- _Requirements_
Starting with the first line below, extract each line through the one that contains "the enclosure', 'trestle')", inclusive, excluding pictures.

• • • •

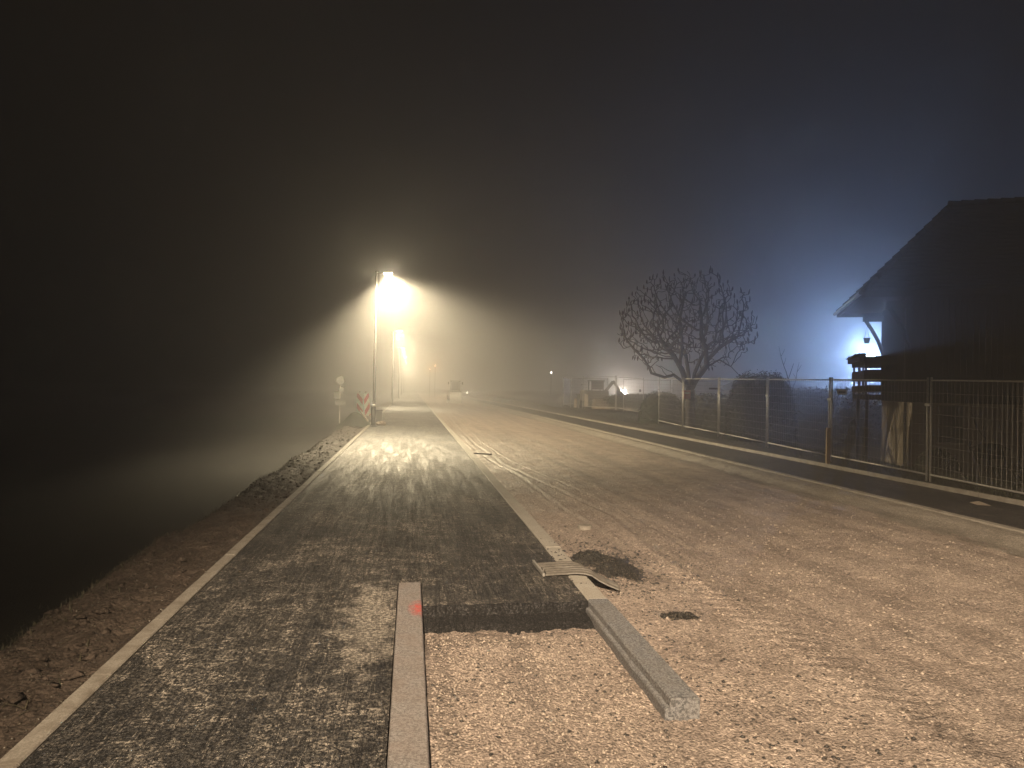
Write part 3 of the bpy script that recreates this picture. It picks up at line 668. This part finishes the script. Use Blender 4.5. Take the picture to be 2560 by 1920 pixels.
o = MB().box(-.09,.09,-.04,.04,0,.62).build('wooden_post', M['slab']); o.location = (11.0, 46.9, .45); o.rotation_euler = (.05,.02,.3); tag(o, 'pale upright board inside the left end of the enclosure', 'board')
o = MB().box(-.11,.11,-.04,.04,0,.85).build('wooden_post', M['slab']); o.location = (11.9, 46.0, .45+.15); o.location = (11.35,45.3,.55); tag(o, 'taller pale board standing left of the excavator body', 'board')
r = empty('equipment_box', (11.75, 47.4, .45), 'dark low container behind the fence left of the excavator', 'container'); MB().box(-.45,.45,-.4,.4,0,.85).build('box', M['grey'], r, bevel=.03); MB().box(-.5,.5,-.45,.45,.85,.92).build('lid', M['black'], r)
mb = MB().tube([(11.15,46.6,.4),(11.32,46.4,1.7)], .025, 6).tube([(11.32,46.4,1.7),(11.55,46.4,.4)], .025, 6); tag(mb.build('trestle', M['galv']), 'thin metal trestle behind the left fence panel of the enclosure', 'trestle')

# ------------------------------------------------------------------ vegetation
def make_tree():
    base = np.array([11.05, 27.0, float(gz(11.05, 27))-.1])
    nodes = [base]; par = [-1]
    def chain(start, pts):
        i = start
        for q in pts:
            q = np.array(q, float)
            a = nodes[i]; n = max(1, int(np.linalg.norm(q-a)/.16))
            for k in range(1, n+1):
                nodes.append(a+(q-a)*k/n + rng.standard_normal(3)*.008); par.append(i if k == 1 else len(nodes)-2)
            i = len(nodes)-1
        return i
    t = chain(0, [(11.02,27,1.1),(11.0,27.0,1.75)])
    l1 = chain(t, [(10.72,26.95,2.25),(10.50,26.8,2.75),(10.52,26.7,3.5)]); chain(l1-5, [(10.1,26.5,3.1),(9.6,26.3,3.5)])
    r1 = chain(t, [(11.3,27.1,2.2),(11.72,27.1,2.75),(11.78,27.3,3.3),(11.6,27.4,3.9)]); chain(r1-6, [(12.2,27.0,3.5),(12.6,26.8,3.8)])
    chain(t, [(11.12,27.5,2.5),(11.2,28.0,3.2)]); chain(t, [(11.0,26.6,2.4),(11.1,26.0,3.2)])
    ll = chain(l1-9, [(10.2,26.7,2.36),(9.75,26.5,2.25),(9.2,26.4,2.38),(9.0,26.4,2.75)])
    rr = chain(r1-8, [(12.2,27,3.0),(12.7,27,2.75),(13.1,27.0,2.35),(13.35,27.0,2.42)])
    att = []
    while len(att) < 1700:
        q = rng.uniform(-1, 1, 3); rr_ = np.linalg.norm(q)
        if rr_ > 1 or rr_ < .35*rng.random(): continue
        if rng.random() > .35 + .65*rr_: continue
        x, y, z = q[0]*2.85, q[1]*2.6, q[2]
        z = 4.15 + (z*2.45 if z > 0 else z*1.75)
        if z < 2.55 + .25*rng.random() and abs(x) < 1.4: continue
        if abs(q[0]) < .35 and z < 3.2: continue
        att.append((10.82+x, 27+y, z))
    A = np.array(att); alive = np.ones(len(A), bool); Nn = np.array(nodes)
    step = .17
    for it in range(110):
        if not alive.any(): break
        idx = np.where(alive)[0]; D = np.linalg.norm(A[idx][:, None]-Nn[None], axis=2)
        near = D.argmin(1); dm = D.min(1); ok = dm < 1.3
        if not ok.any(): break
        new = []; 
        for k in np.unique(near[ok]):
            v = A[idx[(near == k) & ok]] - Nn[k]; v /= np.linalg.norm(v, axis=1)[:, None]; d = v.mean(0) + rng.standard_normal(3)*.16 + np.array([0,0,.05])
            nrm = np.linalg.norm(d)
            if nrm < .05: continue
            q = Nn[k] + d/nrm*step; new.append((q, k))
        if not new: break
        for q, k in new: nodes.append(q); par.append(k)
        Nn = np.array(nodes); D2 = np.linalg.norm(A[:, None]-np.array([q for q, _ in new])[None], axis=2).min(1); alive &= D2 > .2
        if len(nodes) > 7000: break
    n = len(nodes); ch = [[] for _ in range(n)]
    for i in range(1, n): ch[par[i]].append(i)
    rad = np.zeros(n)
    for i in range(n-1, -1, -1):
        rad[i] = .0125 if not ch[i] else (sum(rad[c]**2.35 for c in ch[i]))**(1/2.35) + .0004
    sc_ = .17/rad[0]; rad = np.where(rad > .012, .012+(rad-.012)*(.175/(rad[0]-.012)), rad)
    rad[:4] *= [1.35, 1.2, 1.1, 1.05]
    root = empty('sumac_tree', base, 'bare leafless tree with a rounded crown of forked limbs and upright seed heads', 'tree')
    tr, cr = MB(), MB()
    trunk_n = set(range(0, t+1))
    def relv(q): return tuple(np.array(q)-base)
    # chains: follow the thickest child
    stack = [(0, None)]
    while stack:
        i, pr_ = stack.pop(); pts = [] if pr_ is None else [pr_]; pts.append(i); cur = i
        while ch[cur]:
            cs_ = sorted(ch[cur], key=lambda c: -rad[c]); nx = cs_[0]
            for c in cs_[1:]: stack.append((c, cur))
            pts.append(nx); cur = nx
        rs = [float(rad[q]) for q in pts]
        if pr_ is not None: rs[0] = rs[1]
        if i == 0:
            k = t+1; tr.tube([relv(nodes[q]) for q in pts[:k]], rs[:k], 12); cr.tube([relv(nodes[q]) for q in pts[k-1:]], rs[k-1:], 8)
        else: cr.tube([relv(nodes[q]) for q in pts], rs, 5 if rs[0] < .03 else 7, cap=False)
    tips = [i for i in range(n) if not ch[i]]; 
    for i in tips:
        q = np.array(nodes[i]); out = np.linalg.norm((q-np.array([11.05,27,4.1]))/np.array([2.85,2.6,2.4]))
        if rng.random() < (.85 if out > .8 else .28) and q[2] > 2.6:
            L = rng.uniform(.13,.24); w_ = rng.uniform(.022,.036); d = np.array([rng.normal(0,.12), rng.normal(0,.12), 1 if q[2] > 3.2 else -.8])
            cr.tube([relv(q), relv(q+d*L*.2), relv(q+d*L*.5), relv(q+d*L*.8), relv(q+d*L)], [.008, w_, w_*.95, w_*.6, .006], 6, mi=1)
    tr.build('trunk', M['bark'], root, True); cr.build('crown', [M['bark'], M['cone']], root, True)
make_tree()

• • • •

- _Result of this task_
Write part 3 of the bpy script that recreates this picture. It picks up at line 668. This part finishes the script. Use Blender 4.5. Take the picture to be 2560 by 1920 pixels.
o = MB().box(-.09,.09,-.04,.04,0,.62).build('wooden_post', M['slab']); o.location = (11.0, 46.9, .45); o.rotation_euler = (.05,.02,.3); tag(o, 'pale upright board inside the left end of the enclosure', 'board')
o = MB().box(-.11,.11,-.04,.04,0,.85).build('wooden_post', M['slab']); o.location = (11.9, 46.0, .45+.15); o.location = (11.35,45.3,.55); tag(o, 'taller pale board standing left of the excavator body', 'board')
r = empty('equipment_box', (11.75, 47.4, .45), 'dark low container behind the fence left of the excavator', 'container'); MB().box(-.45,.45,-.4,.4,0,.85).build('box', M['grey'], r, bevel=.03); MB().box(-.5,.5,-.45,.45,.85,.92).build('lid', M['black'], r)
mb = MB().tube([(11.15,46.6,.4),(11.32,46.4,1.7)], .025, 6).tube([(11.32,46.4,1.7),(11.55,46.4,.4)], .025, 6); tag(mb.build('trestle', M['galv']), 'thin metal trestle behind the left fence panel of the enclosure', 'trestle')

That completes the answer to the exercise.